Monday, August 15, 2011

MMDA blames squatters for floods


THE Metro Manila Development Authority on Sunday blamed informal settlers for the perennial problem of floods in the metro.
Chairman Francis Tolentino said over the agency’s weekly radio program that floods are as much a “social problem” as it is an “engineering problem.”
“Flood is an indicator of a problem on human settlement,” he said.
Tolentino attributed much of the flooding in many areas in the metro to dumping of garbage by informal settlers staying along the waterways.
But he added that his agency was coordinating with the National Housing Authority for the relocation of informal settlers living along metro waterways.
Metro Manila is home to 544,609 squatter families, with 75,000 of them staying along esteros, creeks, canals, and rivers.
“We hope the government could come up with a comprehensive shelter program soon,” the MMDA chief said.
The MMDA recently inked the so-called “Estero Declaration” with the 17 metro mayors to come up with solutions for perennial floods. The campaign seeks to protect waterways, and calls on mayors to support the MMDA’s drive to dismantle and clear waterways of illegal structures and encroachments as provided for under the Urban Development and Housing Act of 1992.
Metro Manila has a history of vulnerability to floods, according to a study prepared by the International Institute for Asian Studies.
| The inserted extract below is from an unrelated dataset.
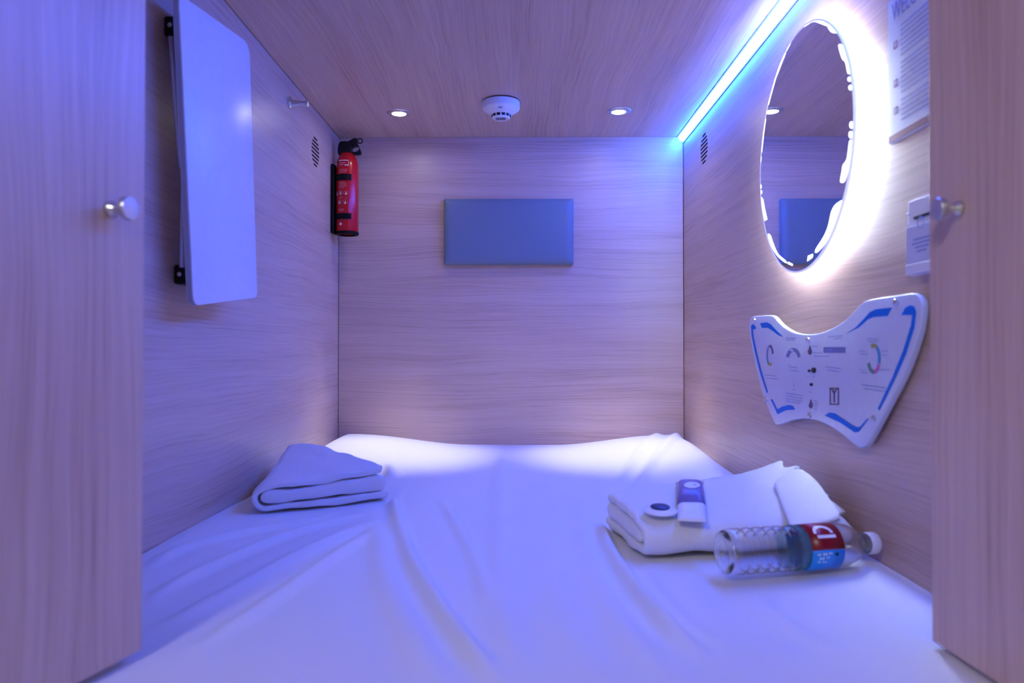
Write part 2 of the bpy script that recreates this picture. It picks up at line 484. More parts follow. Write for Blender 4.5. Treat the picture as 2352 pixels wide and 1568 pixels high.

The study said the metro area “now constitutes a vast urbanized drainage basin that experiences frequent inundations from overflowing rivers and stormwaters, rendering the existing system of esteros, modified natural channels constructed during the colonial period, inadequate.”
The dangers posed by metro floods have been exacerbated by climate change and severe changes in weather patterns, other studies have pointed out.
In 2009, typhoon Ondoy dumped 455 millimeters on Metro Manila in just 24 hours, the highest rainfall level in 42 years.